Allemaal heb ik ze geprobeerd, maar nu, geen haar op mijn hoofd die eraan denkt een paar onder te binden. Te glad, te glibberig, dus gevaarlijk.
Vroeger
Dat was vroeger ’toen er nog echte winters waren’ wel anders. Mijn ouders die uit Indonesië kwamen, 1955, hadden niets met de winter. Wij als hun kinderen echter wel. Zo gauw het kon gingen we de sloot op. Hoe spannend en eng was het als de eerste het ijs probeerde, met de hak van de voet een stuk loskrijgen om te zien hoe dik het ijs was. En dan dat gekraak bij de eerste stappen. Met onze buurt- en schoolgenootjes schaatsten we op de dichtstbijzijnde sloot, waarbij we erg letten waar de rioleringsbuizen waren want die plekken wilden nooit dichtvriezen.
De ijsvereniging
Voor de veiligheid maakte onze moeder ons ook nog lid van de ijsvereniging ‘de Noordster’. Het moet een geruststelling geweest zijn dat het ondergelopen land was. De vereniging had een clubhuis waar je je schaatsen onder kon binden. Kreeg je tenminste geen nat achterste. Ook was er muziek en kon je versnaperingen kopen. Om je nek had je het lidmaatschapskaartje hangen zodat je naar binnen kon. ’s Avonds was het nog leuker met verlichting en muziek. Het was de tijd waarin Sjoukje Dijkstra en Joan Haanappel triomfen vierden, zagen we op tv. Dat wilden wij ook wel. Pootje-over vooruit en achteruit lukte nog wel maar dat was het dan.We vonden het echt jammer wanneer de temperatuur opliep en de dooi inzette.
En nu
Tot ongeveer mijn twintigste heb ik, als het kon, geschaatst. Maar nooit op kunstijs of in een ijshal.

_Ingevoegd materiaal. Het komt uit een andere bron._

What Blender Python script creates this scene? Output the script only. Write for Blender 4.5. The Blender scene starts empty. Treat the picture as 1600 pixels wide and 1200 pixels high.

Soms zie ik vanuit de trein palen met water eromheen en dan weet ik dat dat een ijsbaan is. er wordt beweerd dat krakend ijs het beste ijs is. Ik ga dat niet meer uitproberen ben ik bang.
Stond jij vroeger zodra het vroor ook direct op het ijs?
Door: SchoolBANK’er Riekie
Reacties 2
Ja heerlijke tijd. Als klein kinderen hebben we leren schaatsen door onze lieve opa, een fanatiek schaatser. Op de putten bij de molen. Op mijn eerste houten kinderschaatsjes met oranjeroodwitblauwe veters. Die had ik van mijn opa gekregen. Na zijn dood op mijn zesde jaar zijn ze nog lang een soort relikwie ter herinnering aan onze geweldige opa geweest. Tot ze opeens verdwenen waren, weggegeven. Dat vond ik destijds helemaal geen geslaagde actie van mijn ouders. Maar ja, zo ging dat he. Als een ander wat aan jouw spullen had dan kregen zij het, dus je moest je nergens aan hechten. Logisch, het was een arme tijd. Als klein kind zie je dat niet he. We woonden naast een kanaal en daar gingen we op schaatsen toen we groter waren. Je moest altijd uitkijken omdat het gemaal het water weg kon malen en het ijs dan hol kon liggen. Dan kon je er zomaar doorzakken aan de kanten. Ook omdat het brak water was. Ook gingen we natuurmonumentengebied in, schaatsen over de slootjes tussen de rietvelden en de molentjes. Prachtig was dat. Ook bij de ijsclub geschaatst waar mijn opa vroeger ook nog had geschaatst. Dat was ook gezellig want dan had je wat meer mensen om je heen en er was een koek en zopie-tent. Zo'n gezellige tijd. Nu durf ik niet meer, ben te oud voor zulke fratsen.
ja ook als schaatser al die schaatsen gehad. eerst leren op de sloot met oude[ houtjes het ijzer veel dikker voor dan achter.en met die kon je soms op straat schaatsen]toen friese doorlopers[achter het ijzer een 2cm langer dat je niet zo vlug achter over viel] toen friese noren [weer langer] toen combi noren[ hout met een laag noor onderstel] toen ballingrud hogenoren en jan van der grift hogenoren met een lage wedstrijd schoen ]toen als 65jarige nog RAPS klapschaatsen met sceelers stel voor op de weg.